If enforced, the law sends the message that “the United States has concluded that Israel exercises sovereignty over Jerusalem”, administration lawyers said in the court papers. The government currently requires that the passports of any US citizens born in Jerusalem list only the name of the city.

Even some of the Zivotofsky family’s supporters agree that a ruling in their favour could be read within the Muslim world as an endorsement of Israel’s claim for sovereignty over Jerusalem, although they say that would be an incorrect assumption.

“It’s hard to imagine Muslim countries doing anything but object strenuously,” said Marc Stern, general counsel of the American Jewish Committee, one of several US-based Jewish groups that have backed the Zivotofskys by filing friend-of-the-court briefs.

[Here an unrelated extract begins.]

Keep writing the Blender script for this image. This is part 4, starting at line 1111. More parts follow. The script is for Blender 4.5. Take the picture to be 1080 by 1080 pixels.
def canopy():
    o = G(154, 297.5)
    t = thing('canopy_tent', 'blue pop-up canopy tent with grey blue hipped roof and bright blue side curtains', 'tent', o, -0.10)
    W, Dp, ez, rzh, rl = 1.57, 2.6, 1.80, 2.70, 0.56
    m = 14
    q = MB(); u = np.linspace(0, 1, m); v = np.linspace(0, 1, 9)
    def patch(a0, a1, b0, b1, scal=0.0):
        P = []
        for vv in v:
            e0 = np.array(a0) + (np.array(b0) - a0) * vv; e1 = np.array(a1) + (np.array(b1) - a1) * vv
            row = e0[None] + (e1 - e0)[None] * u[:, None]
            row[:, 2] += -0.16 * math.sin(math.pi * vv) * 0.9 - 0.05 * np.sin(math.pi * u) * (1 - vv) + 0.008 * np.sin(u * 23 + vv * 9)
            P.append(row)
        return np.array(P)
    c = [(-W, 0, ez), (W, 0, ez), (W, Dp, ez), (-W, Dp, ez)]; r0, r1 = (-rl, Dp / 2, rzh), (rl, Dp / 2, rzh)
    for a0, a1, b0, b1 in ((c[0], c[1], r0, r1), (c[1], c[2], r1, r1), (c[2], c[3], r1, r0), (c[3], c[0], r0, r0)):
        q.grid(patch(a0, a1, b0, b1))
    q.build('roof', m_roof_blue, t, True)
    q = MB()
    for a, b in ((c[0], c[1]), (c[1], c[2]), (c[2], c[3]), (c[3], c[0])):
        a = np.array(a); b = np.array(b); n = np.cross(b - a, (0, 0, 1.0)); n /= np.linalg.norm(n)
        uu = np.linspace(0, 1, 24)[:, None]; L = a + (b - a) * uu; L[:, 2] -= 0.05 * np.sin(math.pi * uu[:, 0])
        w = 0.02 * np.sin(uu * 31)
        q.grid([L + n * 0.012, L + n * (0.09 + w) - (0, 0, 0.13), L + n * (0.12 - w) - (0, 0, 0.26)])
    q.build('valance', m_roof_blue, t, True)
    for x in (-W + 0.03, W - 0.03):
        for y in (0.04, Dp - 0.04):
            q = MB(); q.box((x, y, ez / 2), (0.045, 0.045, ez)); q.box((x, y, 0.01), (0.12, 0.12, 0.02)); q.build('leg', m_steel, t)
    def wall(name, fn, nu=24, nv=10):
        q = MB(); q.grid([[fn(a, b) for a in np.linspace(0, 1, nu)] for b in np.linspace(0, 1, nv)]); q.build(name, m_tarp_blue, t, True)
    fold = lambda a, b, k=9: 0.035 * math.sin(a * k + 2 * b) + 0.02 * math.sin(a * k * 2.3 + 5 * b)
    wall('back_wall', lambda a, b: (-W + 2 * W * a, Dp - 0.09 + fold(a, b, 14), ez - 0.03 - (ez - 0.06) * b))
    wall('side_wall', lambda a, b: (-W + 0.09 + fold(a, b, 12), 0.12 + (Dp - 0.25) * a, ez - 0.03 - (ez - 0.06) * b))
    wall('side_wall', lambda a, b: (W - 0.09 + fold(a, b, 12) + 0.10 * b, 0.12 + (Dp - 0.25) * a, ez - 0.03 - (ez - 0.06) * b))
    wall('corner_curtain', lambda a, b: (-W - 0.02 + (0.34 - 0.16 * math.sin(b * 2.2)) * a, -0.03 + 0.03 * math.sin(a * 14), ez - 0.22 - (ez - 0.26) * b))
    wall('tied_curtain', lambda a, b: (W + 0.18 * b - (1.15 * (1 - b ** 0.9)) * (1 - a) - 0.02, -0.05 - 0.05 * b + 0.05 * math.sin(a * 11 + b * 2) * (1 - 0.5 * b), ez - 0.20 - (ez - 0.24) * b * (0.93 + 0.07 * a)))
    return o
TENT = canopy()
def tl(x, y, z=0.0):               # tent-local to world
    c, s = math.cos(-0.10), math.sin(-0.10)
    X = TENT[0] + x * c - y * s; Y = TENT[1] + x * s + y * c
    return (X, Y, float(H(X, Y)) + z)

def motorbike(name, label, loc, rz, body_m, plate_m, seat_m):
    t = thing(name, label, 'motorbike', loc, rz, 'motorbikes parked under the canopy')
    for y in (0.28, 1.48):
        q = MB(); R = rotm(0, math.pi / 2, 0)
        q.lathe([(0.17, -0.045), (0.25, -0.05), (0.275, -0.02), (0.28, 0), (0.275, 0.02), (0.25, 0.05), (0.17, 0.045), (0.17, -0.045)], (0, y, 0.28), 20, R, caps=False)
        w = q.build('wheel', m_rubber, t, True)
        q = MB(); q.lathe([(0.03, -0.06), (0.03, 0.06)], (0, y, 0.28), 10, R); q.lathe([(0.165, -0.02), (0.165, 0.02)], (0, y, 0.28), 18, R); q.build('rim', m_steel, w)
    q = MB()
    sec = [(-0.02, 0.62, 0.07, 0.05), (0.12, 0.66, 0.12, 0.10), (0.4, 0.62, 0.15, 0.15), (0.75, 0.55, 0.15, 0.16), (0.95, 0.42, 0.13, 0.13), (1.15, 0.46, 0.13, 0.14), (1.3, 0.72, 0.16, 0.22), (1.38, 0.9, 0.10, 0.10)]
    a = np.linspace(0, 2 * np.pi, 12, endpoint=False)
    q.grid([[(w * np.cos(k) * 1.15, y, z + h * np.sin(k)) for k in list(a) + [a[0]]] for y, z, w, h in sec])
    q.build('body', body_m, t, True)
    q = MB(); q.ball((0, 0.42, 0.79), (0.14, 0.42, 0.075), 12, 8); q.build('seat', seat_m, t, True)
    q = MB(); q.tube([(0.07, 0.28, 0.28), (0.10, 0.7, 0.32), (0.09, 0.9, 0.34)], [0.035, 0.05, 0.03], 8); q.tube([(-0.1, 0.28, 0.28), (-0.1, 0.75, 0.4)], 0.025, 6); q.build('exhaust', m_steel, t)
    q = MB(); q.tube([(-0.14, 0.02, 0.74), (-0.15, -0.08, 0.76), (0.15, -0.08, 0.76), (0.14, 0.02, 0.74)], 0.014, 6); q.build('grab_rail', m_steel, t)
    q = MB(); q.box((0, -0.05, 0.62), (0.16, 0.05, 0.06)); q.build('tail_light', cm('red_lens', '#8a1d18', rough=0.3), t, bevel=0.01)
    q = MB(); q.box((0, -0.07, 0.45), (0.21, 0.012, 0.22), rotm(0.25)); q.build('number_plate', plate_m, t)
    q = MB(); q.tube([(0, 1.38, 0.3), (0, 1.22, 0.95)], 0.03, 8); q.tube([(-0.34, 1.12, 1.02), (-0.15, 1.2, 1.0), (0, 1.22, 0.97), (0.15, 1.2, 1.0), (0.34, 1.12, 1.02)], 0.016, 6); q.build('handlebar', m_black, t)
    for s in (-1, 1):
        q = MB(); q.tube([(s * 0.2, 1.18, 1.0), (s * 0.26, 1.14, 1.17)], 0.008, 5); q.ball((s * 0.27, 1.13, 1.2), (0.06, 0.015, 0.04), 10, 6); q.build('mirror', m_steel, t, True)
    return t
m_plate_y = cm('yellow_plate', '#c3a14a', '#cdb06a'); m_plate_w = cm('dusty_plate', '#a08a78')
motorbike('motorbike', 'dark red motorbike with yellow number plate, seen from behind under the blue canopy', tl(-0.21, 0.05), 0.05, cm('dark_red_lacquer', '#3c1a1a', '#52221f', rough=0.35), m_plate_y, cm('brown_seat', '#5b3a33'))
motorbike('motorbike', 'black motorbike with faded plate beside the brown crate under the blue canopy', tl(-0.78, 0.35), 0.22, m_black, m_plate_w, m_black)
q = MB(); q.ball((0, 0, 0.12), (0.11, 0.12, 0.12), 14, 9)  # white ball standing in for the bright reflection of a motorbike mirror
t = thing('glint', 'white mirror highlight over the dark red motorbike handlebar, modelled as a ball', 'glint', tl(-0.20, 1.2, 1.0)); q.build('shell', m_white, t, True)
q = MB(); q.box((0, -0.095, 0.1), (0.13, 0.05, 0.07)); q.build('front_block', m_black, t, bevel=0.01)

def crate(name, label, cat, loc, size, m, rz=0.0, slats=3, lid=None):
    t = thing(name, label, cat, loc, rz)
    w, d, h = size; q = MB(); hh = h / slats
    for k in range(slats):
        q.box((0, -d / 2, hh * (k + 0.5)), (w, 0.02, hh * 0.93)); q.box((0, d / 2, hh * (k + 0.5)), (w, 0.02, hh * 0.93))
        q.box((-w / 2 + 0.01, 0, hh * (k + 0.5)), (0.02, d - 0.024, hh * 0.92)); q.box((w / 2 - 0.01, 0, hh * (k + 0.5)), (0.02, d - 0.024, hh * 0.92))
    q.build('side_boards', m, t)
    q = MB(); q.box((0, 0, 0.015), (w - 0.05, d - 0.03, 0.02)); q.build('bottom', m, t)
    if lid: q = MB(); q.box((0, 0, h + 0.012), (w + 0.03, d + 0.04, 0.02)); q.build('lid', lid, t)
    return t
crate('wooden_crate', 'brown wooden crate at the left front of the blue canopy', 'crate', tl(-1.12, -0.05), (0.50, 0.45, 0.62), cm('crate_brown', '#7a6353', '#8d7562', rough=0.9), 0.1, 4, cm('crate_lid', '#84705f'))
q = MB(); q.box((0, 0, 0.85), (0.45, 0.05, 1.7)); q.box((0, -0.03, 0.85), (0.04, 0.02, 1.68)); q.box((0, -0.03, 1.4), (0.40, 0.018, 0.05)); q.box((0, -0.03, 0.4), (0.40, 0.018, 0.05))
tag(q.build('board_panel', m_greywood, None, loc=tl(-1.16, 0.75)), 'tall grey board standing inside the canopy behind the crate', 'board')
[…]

The American-Arab Anti-Discrimination Committee is the only pro-Palestinian group that filed a brief in support of the US government, saying the law discriminates against Americans of Palestinian heritage because it does not allow US citizens born in Jerusalem to list Palestine as their place of birth.

“The law benefits some Americans, but not others,” said Abed Ayoub, the group’s legal and policy director.

Other nations, including Israel, have not filed court papers on either side.

The Zivotofskys are represented by Washington-based lawyers Nathan Lewin and his daughter, Alyza. They came up with the legal basis for the challenge and said they have worked on the case without charge since 2002.

In an interview, Alyza Lewin downplayed the impact the case could have on foreign policy issues, framing it instead as a personal tale based on a family’s close connection with Israel.

At this point, Menachem Zivotofsky has lived with the case his whole life, Lewin said. “He is incredibly proud to be born in Israel,” she added.